Output the records. Match them exactly.

___ MATERIALS PROVIDED

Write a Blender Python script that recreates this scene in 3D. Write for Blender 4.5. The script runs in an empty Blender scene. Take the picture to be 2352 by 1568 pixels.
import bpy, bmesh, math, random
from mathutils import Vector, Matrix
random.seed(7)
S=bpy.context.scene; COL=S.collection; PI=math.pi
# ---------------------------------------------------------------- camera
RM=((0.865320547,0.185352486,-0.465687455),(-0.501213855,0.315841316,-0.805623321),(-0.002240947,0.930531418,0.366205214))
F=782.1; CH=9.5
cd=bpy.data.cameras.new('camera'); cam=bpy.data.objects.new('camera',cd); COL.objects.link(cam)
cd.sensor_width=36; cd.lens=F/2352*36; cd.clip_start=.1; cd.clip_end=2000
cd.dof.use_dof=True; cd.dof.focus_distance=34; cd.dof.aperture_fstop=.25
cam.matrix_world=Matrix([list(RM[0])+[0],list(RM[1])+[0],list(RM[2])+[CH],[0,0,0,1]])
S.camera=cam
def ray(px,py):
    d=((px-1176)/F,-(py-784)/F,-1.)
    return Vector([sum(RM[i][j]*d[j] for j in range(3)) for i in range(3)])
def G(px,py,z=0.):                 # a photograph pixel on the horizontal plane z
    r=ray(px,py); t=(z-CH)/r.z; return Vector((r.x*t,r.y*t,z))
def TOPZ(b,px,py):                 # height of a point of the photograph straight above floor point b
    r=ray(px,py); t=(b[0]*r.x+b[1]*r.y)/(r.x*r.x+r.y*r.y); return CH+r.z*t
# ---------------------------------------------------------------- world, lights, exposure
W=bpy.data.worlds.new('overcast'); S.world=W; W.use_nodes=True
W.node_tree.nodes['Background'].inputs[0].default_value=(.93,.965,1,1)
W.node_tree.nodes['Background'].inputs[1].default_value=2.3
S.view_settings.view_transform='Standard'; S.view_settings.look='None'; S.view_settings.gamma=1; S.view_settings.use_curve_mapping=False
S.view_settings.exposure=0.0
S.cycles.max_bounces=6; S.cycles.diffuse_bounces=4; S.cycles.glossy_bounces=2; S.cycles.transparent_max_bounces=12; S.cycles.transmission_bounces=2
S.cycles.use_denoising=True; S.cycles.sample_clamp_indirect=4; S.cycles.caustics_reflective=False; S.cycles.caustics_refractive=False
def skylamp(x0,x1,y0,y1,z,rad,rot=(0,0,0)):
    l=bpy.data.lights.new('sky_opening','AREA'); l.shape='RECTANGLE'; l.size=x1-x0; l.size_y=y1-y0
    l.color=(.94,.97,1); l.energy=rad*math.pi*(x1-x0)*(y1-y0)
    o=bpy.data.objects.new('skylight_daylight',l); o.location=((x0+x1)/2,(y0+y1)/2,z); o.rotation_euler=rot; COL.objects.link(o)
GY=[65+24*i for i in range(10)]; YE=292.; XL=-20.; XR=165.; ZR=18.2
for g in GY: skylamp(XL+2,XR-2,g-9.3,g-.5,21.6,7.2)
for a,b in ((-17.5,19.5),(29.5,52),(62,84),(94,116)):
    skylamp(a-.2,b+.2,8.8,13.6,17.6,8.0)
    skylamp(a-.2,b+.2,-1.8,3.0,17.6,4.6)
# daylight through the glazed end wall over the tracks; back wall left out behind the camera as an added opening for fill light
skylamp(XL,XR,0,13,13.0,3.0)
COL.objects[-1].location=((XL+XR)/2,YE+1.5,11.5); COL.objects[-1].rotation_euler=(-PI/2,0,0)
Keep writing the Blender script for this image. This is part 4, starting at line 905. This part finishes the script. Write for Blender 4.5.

______

TASK RESULT:
Write a Blender Python script that recreates this scene in 3D. Write for Blender 4.5. The script runs in an empty Blender scene. Take the picture to be 2352 by 1568 pixels.
import bpy, bmesh, math, random
from mathutils import Vector, Matrix
random.seed(7)
S=bpy.context.scene; COL=S.collection; PI=math.pi
# ---------------------------------------------------------------- camera
RM=((0.865320547,0.185352486,-0.465687455),(-0.501213855,0.315841316,-0.805623321),(-0.002240947,0.930531418,0.366205214))
F=782.1; CH=9.5
cd=bpy.data.cameras.new('camera'); cam=bpy.data.objects.new('camera',cd); COL.objects.link(cam)
cd.sensor_width=36; cd.lens=F/2352*36; cd.clip_start=.1; cd.clip_end=2000
cd.dof.use_dof=True; cd.dof.focus_distance=34; cd.dof.aperture_fstop=.25
cam.matrix_world=Matrix([list(RM[0])+[0],list(RM[1])+[0],list(RM[2])+[CH],[0,0,0,1]])
S.camera=cam
def ray(px,py):
    d=((px-1176)/F,-(py-784)/F,-1.)
    return Vector([sum(RM[i][j]*d[j] for j in range(3)) for i in range(3)])
def G(px,py,z=0.):                 # a photograph pixel on the horizontal plane z
    r=ray(px,py); t=(z-CH)/r.z; return Vector((r.x*t,r.y*t,z))
def TOPZ(b,px,py):                 # height of a point of the photograph straight above floor point b
    r=ray(px,py); t=(b[0]*r.x+b[1]*r.y)/(r.x*r.x+r.y*r.y); return CH+r.z*t
# ---------------------------------------------------------------- world, lights, exposure
W=bpy.data.worlds.new('overcast'); S.world=W; W.use_nodes=True
W.node_tree.nodes['Background'].inputs[0].default_value=(.93,.965,1,1)
W.node_tree.nodes['Background'].inputs[1].default_value=2.3
S.view_settings.view_transform='Standard'; S.view_settings.look='None'; S.view_settings.gamma=1; S.view_settings.use_curve_mapping=False
S.view_settings.exposure=0.0
S.cycles.max_bounces=6; S.cycles.diffuse_bounces=4; S.cycles.glossy_bounces=2; S.cycles.transparent_max_bounces=12; S.cycles.transmission_bounces=2
S.cycles.use_denoising=True; S.cycles.sample_clamp_indirect=4; S.cycles.caustics_reflective=False; S.cycles.caustics_refractive=False
def skylamp(x0,x1,y0,y1,z,rad,rot=(0,0,0)):
    l=bpy.data.lights.new('sky_opening','AREA'); l.shape='RECTANGLE'; l.size=x1-x0; l.size_y=y1-y0
    l.color=(.94,.97,1); l.energy=rad*math.pi*(x1-x0)*(y1-y0)
    o=bpy.data.objects.new('skylight_daylight',l); o.location=((x0+x1)/2,(y0+y1)/2,z); o.rotation_euler=rot; COL.objects.link(o)
GY=[65+24*i for i in range(10)]; YE=292.; XL=-20.; XR=165.; ZR=18.2
for g in GY: skylamp(XL+2,XR-2,g-9.3,g-.5,21.6,7.2)
for a,b in ((-17.5,19.5),(29.5,52),(62,84),(94,116)):
    skylamp(a-.2,b+.2,8.8,13.6,17.6,8.0)
    skylamp(a-.2,b+.2,-1.8,3.0,17.6,4.6)
# daylight through the glazed end wall over the tracks; back wall left out behind the camera as an added opening for fill light
skylamp(XL,XR,0,13,13.0,3.0)
COL.objects[-1].location=((XL+XR)/2,YE+1.5,11.5); COL.objects[-1].rotation_euler=(-PI/2,0,0)
Keep writing the Blender script for this image. This is part 4, starting at line 905. This part finishes the script. Write for Blender 4.5.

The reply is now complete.